→ Exercise directions:
Write the data out again, exactly as given.

→ Data:
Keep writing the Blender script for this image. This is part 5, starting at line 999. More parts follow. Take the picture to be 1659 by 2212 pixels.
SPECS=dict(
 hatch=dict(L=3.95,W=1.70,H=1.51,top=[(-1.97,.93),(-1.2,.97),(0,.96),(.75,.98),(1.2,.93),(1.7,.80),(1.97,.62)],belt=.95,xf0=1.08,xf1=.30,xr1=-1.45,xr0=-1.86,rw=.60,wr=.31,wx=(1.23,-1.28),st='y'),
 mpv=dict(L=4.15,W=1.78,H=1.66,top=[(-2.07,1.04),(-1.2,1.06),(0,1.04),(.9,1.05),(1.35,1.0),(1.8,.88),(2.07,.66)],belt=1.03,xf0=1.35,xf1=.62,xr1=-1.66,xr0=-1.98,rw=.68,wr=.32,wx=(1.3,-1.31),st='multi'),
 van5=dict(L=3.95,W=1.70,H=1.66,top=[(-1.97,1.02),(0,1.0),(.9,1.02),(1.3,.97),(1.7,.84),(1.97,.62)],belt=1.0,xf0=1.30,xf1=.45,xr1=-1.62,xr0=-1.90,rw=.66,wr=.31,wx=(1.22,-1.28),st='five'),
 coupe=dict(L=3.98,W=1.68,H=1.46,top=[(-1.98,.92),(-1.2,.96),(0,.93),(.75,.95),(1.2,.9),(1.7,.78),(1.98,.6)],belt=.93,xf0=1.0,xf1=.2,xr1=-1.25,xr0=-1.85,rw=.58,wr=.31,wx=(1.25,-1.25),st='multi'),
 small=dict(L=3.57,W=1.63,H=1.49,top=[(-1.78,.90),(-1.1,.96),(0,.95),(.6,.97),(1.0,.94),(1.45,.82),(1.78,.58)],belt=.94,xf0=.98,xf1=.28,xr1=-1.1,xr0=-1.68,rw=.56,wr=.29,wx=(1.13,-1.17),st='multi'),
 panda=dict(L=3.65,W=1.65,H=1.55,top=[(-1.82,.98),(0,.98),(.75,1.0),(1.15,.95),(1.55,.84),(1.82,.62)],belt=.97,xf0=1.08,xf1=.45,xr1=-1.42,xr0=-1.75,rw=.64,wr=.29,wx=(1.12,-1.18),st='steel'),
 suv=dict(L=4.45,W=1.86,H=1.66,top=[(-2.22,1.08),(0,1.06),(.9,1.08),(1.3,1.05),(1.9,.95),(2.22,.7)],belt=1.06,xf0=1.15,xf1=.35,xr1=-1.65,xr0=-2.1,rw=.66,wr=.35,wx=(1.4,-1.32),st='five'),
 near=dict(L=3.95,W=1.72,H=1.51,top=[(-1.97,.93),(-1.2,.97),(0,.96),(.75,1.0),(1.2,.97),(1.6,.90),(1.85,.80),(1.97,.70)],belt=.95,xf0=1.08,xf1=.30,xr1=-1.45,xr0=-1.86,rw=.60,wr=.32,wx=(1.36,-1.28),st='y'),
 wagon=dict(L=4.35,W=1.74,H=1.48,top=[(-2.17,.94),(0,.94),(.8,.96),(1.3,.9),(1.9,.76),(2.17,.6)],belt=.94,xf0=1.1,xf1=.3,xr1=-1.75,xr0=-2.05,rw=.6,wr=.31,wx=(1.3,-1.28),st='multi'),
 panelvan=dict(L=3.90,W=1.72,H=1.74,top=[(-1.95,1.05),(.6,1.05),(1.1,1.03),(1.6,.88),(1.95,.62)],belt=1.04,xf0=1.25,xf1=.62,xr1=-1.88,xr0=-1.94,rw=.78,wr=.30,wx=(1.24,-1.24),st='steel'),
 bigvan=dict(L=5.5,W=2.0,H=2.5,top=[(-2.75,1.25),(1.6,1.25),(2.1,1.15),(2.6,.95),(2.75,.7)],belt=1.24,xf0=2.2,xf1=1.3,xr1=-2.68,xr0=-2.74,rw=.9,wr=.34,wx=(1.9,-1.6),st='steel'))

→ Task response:
Keep writing the Blender script for this image. This is part 5, starting at line 999. More parts follow. Take the picture to be 1659 by 2212 pixels.
SPECS=dict(
 hatch=dict(L=3.95,W=1.70,H=1.51,top=[(-1.97,.93),(-1.2,.97),(0,.96),(.75,.98),(1.2,.93),(1.7,.80),(1.97,.62)],belt=.95,xf0=1.08,xf1=.30,xr1=-1.45,xr0=-1.86,rw=.60,wr=.31,wx=(1.23,-1.28),st='y'),
 mpv=dict(L=4.15,W=1.78,H=1.66,top=[(-2.07,1.04),(-1.2,1.06),(0,1.04),(.9,1.05),(1.35,1.0),(1.8,.88),(2.07,.66)],belt=1.03,xf0=1.35,xf1=.62,xr1=-1.66,xr0=-1.98,rw=.68,wr=.32,wx=(1.3,-1.31),st='multi'),
 van5=dict(L=3.95,W=1.70,H=1.66,top=[(-1.97,1.02),(0,1.0),(.9,1.02),(1.3,.97),(1.7,.84),(1.97,.62)],belt=1.0,xf0=1.30,xf1=.45,xr1=-1.62,xr0=-1.90,rw=.66,wr=.31,wx=(1.22,-1.28),st='five'),
 coupe=dict(L=3.98,W=1.68,H=1.46,top=[(-1.98,.92),(-1.2,.96),(0,.93),(.75,.95),(1.2,.9),(1.7,.78),(1.98,.6)],belt=.93,xf0=1.0,xf1=.2,xr1=-1.25,xr0=-1.85,rw=.58,wr=.31,wx=(1.25,-1.25),st='multi'),
 small=dict(L=3.57,W=1.63,H=1.49,top=[(-1.78,.90),(-1.1,.96),(0,.95),(.6,.97),(1.0,.94),(1.45,.82),(1.78,.58)],belt=.94,xf0=.98,xf1=.28,xr1=-1.1,xr0=-1.68,rw=.56,wr=.29,wx=(1.13,-1.17),st='multi'),
 panda=dict(L=3.65,W=1.65,H=1.55,top=[(-1.82,.98),(0,.98),(.75,1.0),(1.15,.95),(1.55,.84),(1.82,.62)],belt=.97,xf0=1.08,xf1=.45,xr1=-1.42,xr0=-1.75,rw=.64,wr=.29,wx=(1.12,-1.18),st='steel'),
 suv=dict(L=4.45,W=1.86,H=1.66,top=[(-2.22,1.08),(0,1.06),(.9,1.08),(1.3,1.05),(1.9,.95),(2.22,.7)],belt=1.06,xf0=1.15,xf1=.35,xr1=-1.65,xr0=-2.1,rw=.66,wr=.35,wx=(1.4,-1.32),st='five'),
 near=dict(L=3.95,W=1.72,H=1.51,top=[(-1.97,.93),(-1.2,.97),(0,.96),(.75,1.0),(1.2,.97),(1.6,.90),(1.85,.80),(1.97,.70)],belt=.95,xf0=1.08,xf1=.30,xr1=-1.45,xr0=-1.86,rw=.60,wr=.32,wx=(1.36,-1.28),st='y'),
 wagon=dict(L=4.35,W=1.74,H=1.48,top=[(-2.17,.94),(0,.94),(.8,.96),(1.3,.9),(1.9,.76),(2.17,.6)],belt=.94,xf0=1.1,xf1=.3,xr1=-1.75,xr0=-2.05,rw=.6,wr=.31,wx=(1.3,-1.28),st='multi'),
 panelvan=dict(L=3.90,W=1.72,H=1.74,top=[(-1.95,1.05),(.6,1.05),(1.1,1.03),(1.6,.88),(1.95,.62)],belt=1.04,xf0=1.25,xf1=.62,xr1=-1.88,xr0=-1.94,rw=.78,wr=.30,wx=(1.24,-1.24),st='steel'),
 bigvan=dict(L=5.5,W=2.0,H=2.5,top=[(-2.75,1.25),(1.6,1.25),(2.1,1.15),(2.6,.95),(2.75,.7)],belt=1.24,xf0=2.2,xf1=1.3,xr1=-2.68,xr0=-2.74,rw=.9,wr=.34,wx=(1.9,-1.6),st='steel'))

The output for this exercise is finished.